▸ WHAT IS ASKED
Copy the entries below exactly. Images do not belong in the copy.

▸ DATA FOR PROCESSING

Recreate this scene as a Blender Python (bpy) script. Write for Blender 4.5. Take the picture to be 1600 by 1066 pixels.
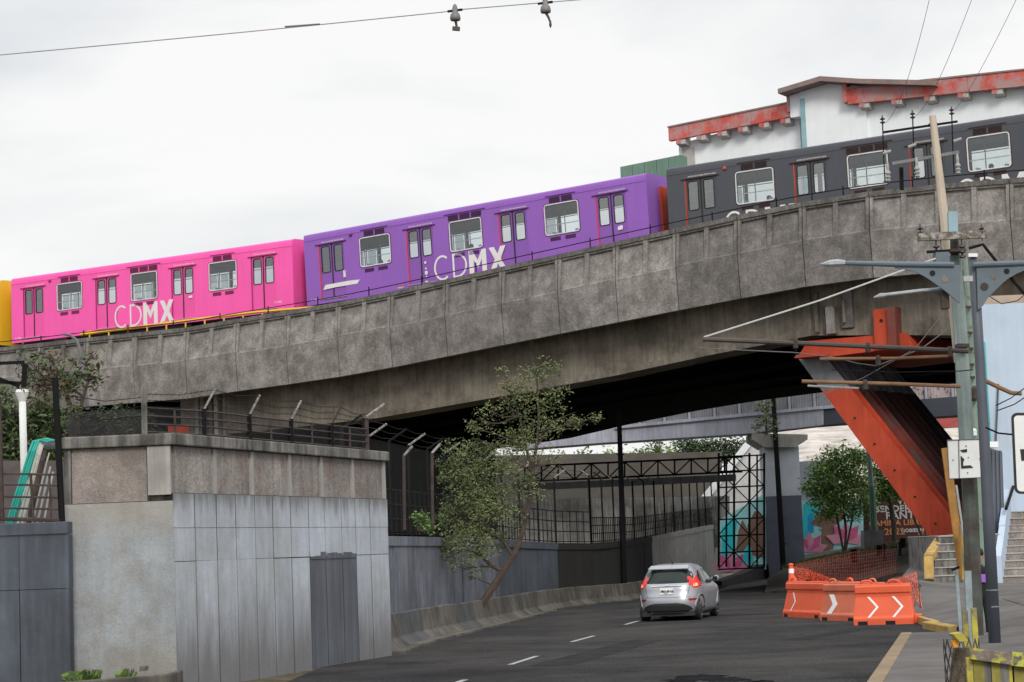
import bpy, bmesh, math, random
from mathutils import Vector as V, Matrix
from math import sin, cos, radians as rad, pi
random.seed(7)
sc = bpy.context.scene
for o in list(bpy.data.objects): bpy.data.objects.remove(o)
C = sc.collection
# ------------------------------------------------------------------ camera
FPX = 3300.0; HC = 2.0
TH = math.atan((860 - 533) / FPX); RO = rad(2.2)
cF = V((0, cos(TH), sin(TH))); r0 = V((1, 0, 0)); u0 = V((0, -sin(TH), cos(TH)))
cR = r0 * cos(RO) - u0 * sin(RO); cU = u0 * cos(RO) + r0 * sin(RO); cC = V((0, 0, HC))
cam = bpy.data.objects.new('camera', bpy.data.cameras.new('camera')); C.objects.link(cam)
m = Matrix((cR, cU, -cF)).transposed().to_4x4(); m.translation = cC; cam.matrix_world = m
cam.data.sensor_width = 36; cam.data.lens = FPX / 1600 * 36; cam.data.clip_end = 3000; cam.data.clip_start = .5
sc.camera = cam
# ------------------------------------------------------------------ world / sun
SUN_EL, SUN_AZ = rad(35), rad(170)       # azimuth the light comes from, clockwise from +Y
w = bpy.data.worlds.new('World'); sc.world = w; w.use_nodes = True
nt = w.node_tree; nt.nodes.clear(); N = nt.nodes.new; Lk = nt.links.new
out = N('ShaderNodeOutputWorld'); mix = N('ShaderNodeMixShader'); b1 = N('ShaderNodeBackground'); b2 = N('ShaderNodeBackground')
sky = N('ShaderNodeTexSky'); sky.sky_type = 'NISHITA'; sky.sun_disc = False; sky.sun_elevation = SUN_EL; sky.sun_rotation = SUN_AZ
b1.inputs[1].default_value = .1; Lk(sky.outputs[0], b1.inputs[0])
tc = N('ShaderNodeTexCoord'); mp = N('ShaderNodeMapping'); mp.inputs['Scale'].default_value = (1, 1, 2.6)
mp.inputs['Location'].default_value = (3.1, 1.7, .4)
Lk(tc.outputs['Generated'], mp.inputs[0])
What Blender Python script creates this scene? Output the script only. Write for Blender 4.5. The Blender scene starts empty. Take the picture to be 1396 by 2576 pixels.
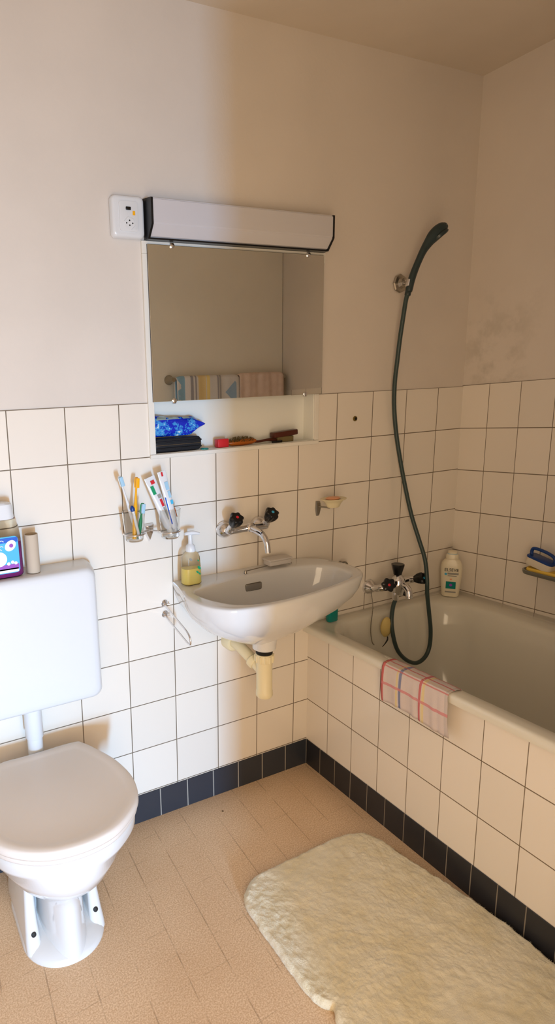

▸ WORKED ANSWER
Recreate this scene as a Blender Python (bpy) script. Write for Blender 4.5. Take the picture to be 1600 by 1066 pixels.
import bpy, bmesh, math, random
from mathutils import Vector as V, Matrix
from math import sin, cos, radians as rad, pi
random.seed(7)
sc = bpy.context.scene
for o in list(bpy.data.objects): bpy.data.objects.remove(o)
C = sc.collection
# ------------------------------------------------------------------ camera
FPX = 3300.0; HC = 2.0
TH = math.atan((860 - 533) / FPX); RO = rad(2.2)
cF = V((0, cos(TH), sin(TH))); r0 = V((1, 0, 0)); u0 = V((0, -sin(TH), cos(TH)))
cR = r0 * cos(RO) - u0 * sin(RO); cU = u0 * cos(RO) + r0 * sin(RO); cC = V((0, 0, HC))
cam = bpy.data.objects.new('camera', bpy.data.cameras.new('camera')); C.objects.link(cam)
m = Matrix((cR, cU, -cF)).transposed().to_4x4(); m.translation = cC; cam.matrix_world = m
cam.data.sensor_width = 36; cam.data.lens = FPX / 1600 * 36; cam.data.clip_end = 3000; cam.data.clip_start = .5
sc.camera = cam
# ------------------------------------------------------------------ world / sun
SUN_EL, SUN_AZ = rad(35), rad(170)       # azimuth the light comes from, clockwise from +Y
w = bpy.data.worlds.new('World'); sc.world = w; w.use_nodes = True
nt = w.node_tree; nt.nodes.clear(); N = nt.nodes.new; Lk = nt.links.new
out = N('ShaderNodeOutputWorld'); mix = N('ShaderNodeMixShader'); b1 = N('ShaderNodeBackground'); b2 = N('ShaderNodeBackground')
sky = N('ShaderNodeTexSky'); sky.sky_type = 'NISHITA'; sky.sun_disc = False; sky.sun_elevation = SUN_EL; sky.sun_rotation = SUN_AZ
b1.inputs[1].default_value = .1; Lk(sky.outputs[0], b1.inputs[0])
tc = N('ShaderNodeTexCoord'); mp = N('ShaderNodeMapping'); mp.inputs['Scale'].default_value = (1, 1, 2.6)
mp.inputs['Location'].default_value = (3.1, 1.7, .4)
Lk(tc.outputs['Generated'], mp.inputs[0])
What Blender Python script creates this scene? Output the script only. Write for Blender 4.5. The Blender scene starts empty. Take the picture to be 1396 by 2576 pixels.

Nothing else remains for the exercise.